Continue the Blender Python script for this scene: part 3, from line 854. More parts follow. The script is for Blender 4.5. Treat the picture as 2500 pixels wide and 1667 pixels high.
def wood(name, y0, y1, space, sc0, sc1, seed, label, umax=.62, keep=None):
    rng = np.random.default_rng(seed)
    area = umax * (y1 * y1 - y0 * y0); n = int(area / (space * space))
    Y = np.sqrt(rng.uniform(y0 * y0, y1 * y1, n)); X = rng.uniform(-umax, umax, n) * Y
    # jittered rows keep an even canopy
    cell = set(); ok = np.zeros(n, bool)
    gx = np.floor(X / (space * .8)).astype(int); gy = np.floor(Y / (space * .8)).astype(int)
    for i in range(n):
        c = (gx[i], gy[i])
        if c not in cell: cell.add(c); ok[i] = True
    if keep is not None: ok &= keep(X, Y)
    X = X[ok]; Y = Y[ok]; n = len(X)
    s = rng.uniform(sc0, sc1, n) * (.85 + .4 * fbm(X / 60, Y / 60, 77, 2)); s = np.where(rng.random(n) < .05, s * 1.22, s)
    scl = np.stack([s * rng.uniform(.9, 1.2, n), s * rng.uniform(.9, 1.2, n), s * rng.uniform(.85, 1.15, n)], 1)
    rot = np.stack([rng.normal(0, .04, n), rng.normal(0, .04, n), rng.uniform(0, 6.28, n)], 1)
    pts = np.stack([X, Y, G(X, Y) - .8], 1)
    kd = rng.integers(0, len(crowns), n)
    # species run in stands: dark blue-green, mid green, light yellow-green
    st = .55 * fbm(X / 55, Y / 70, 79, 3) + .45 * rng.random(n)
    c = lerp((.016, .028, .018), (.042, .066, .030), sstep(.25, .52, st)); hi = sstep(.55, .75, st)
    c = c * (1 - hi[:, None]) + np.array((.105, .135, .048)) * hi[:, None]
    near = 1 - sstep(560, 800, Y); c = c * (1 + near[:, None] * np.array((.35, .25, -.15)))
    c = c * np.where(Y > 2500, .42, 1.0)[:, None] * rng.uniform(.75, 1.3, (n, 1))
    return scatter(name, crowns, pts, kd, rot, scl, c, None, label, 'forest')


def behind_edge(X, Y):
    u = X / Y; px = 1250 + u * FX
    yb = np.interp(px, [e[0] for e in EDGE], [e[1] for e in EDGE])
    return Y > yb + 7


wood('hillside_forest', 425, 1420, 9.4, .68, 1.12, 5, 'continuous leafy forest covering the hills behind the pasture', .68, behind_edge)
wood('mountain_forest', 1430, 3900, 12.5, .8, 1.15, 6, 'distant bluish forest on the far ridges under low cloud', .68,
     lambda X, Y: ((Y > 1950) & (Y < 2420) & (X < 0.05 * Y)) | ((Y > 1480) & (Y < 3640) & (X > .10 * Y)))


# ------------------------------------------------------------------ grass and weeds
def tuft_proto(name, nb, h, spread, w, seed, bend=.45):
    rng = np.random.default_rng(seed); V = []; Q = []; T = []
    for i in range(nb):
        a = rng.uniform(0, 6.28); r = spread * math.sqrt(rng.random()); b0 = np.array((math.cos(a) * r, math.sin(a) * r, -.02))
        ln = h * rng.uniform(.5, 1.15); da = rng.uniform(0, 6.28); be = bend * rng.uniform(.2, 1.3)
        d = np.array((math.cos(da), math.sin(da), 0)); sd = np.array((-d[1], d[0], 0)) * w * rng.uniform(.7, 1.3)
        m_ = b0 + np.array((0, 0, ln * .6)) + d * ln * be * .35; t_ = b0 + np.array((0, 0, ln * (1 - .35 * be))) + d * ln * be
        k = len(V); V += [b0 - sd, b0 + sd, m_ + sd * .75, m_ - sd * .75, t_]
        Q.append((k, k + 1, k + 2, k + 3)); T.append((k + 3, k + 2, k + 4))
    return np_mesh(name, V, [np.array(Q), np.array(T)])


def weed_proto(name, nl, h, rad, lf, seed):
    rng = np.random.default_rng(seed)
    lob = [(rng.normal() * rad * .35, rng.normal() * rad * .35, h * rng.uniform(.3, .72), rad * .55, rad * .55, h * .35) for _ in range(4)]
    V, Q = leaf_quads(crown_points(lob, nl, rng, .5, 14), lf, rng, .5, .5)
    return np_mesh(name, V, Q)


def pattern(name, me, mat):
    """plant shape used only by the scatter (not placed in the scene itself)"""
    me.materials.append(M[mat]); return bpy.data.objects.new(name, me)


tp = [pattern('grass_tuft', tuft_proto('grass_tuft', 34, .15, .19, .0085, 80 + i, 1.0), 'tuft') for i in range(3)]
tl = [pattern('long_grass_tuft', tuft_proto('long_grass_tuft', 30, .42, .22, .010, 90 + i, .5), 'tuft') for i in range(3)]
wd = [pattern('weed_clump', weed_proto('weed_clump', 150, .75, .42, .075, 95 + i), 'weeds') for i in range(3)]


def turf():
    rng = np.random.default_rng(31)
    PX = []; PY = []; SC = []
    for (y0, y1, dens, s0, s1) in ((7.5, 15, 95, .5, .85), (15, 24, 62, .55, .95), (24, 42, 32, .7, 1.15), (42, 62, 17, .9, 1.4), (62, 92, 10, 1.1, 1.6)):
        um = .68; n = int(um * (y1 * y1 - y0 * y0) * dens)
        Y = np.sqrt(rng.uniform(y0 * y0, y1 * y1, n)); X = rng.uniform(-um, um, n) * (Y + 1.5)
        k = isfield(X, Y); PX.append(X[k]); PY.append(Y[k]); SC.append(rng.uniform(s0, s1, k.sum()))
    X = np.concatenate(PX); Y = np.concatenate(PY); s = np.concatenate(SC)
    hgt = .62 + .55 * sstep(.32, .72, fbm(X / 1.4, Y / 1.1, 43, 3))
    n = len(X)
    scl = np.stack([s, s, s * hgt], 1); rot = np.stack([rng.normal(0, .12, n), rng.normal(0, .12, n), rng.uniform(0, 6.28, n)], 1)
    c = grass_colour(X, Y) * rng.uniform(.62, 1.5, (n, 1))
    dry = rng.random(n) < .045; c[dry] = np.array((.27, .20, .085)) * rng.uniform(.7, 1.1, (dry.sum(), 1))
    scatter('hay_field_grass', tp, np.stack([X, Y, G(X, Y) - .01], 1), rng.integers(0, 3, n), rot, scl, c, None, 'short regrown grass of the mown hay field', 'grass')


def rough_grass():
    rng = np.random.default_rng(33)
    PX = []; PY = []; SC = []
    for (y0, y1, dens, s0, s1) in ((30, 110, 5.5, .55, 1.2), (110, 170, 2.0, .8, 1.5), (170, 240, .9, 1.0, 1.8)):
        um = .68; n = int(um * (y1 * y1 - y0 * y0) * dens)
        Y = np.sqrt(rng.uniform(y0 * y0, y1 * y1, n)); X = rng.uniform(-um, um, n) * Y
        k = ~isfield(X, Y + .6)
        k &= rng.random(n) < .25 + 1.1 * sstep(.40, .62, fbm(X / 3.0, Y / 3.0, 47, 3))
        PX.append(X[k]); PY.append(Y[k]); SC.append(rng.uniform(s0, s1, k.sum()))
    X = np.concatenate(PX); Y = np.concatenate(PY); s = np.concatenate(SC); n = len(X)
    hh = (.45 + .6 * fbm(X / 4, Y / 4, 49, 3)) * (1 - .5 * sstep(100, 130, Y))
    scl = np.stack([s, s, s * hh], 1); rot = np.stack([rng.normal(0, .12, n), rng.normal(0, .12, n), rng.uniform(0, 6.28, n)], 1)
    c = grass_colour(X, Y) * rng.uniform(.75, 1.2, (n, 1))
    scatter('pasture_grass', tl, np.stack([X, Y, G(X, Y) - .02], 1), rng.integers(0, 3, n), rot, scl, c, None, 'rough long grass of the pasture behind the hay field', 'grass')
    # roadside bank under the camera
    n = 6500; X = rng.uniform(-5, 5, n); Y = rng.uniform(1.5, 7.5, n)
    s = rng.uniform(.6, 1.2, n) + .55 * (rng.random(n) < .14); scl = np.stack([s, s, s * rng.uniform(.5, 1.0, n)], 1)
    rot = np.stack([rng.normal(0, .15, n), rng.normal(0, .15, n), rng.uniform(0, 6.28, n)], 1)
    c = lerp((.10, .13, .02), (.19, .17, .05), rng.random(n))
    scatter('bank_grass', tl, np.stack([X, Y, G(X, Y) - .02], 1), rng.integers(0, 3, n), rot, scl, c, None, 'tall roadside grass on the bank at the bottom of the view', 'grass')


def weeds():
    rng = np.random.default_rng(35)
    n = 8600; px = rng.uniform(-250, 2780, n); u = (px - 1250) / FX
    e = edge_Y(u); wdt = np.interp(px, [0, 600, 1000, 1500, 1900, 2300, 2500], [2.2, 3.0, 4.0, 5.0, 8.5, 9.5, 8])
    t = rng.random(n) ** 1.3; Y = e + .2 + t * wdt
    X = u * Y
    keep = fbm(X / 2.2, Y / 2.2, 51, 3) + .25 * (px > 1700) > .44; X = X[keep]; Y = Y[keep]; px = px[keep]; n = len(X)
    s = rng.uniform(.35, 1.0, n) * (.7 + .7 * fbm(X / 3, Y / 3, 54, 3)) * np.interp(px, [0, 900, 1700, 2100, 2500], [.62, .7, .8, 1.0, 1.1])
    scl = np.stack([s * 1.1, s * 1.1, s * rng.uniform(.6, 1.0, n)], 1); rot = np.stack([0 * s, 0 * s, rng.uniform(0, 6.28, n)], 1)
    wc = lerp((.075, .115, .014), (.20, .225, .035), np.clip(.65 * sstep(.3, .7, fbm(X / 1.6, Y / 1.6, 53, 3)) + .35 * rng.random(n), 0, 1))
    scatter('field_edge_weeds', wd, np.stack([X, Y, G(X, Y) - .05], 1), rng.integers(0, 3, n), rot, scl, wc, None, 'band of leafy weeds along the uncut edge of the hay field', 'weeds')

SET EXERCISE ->
Say how many lines have the string "leafy" in them, offering no words beyond the number.

REPLY ->
2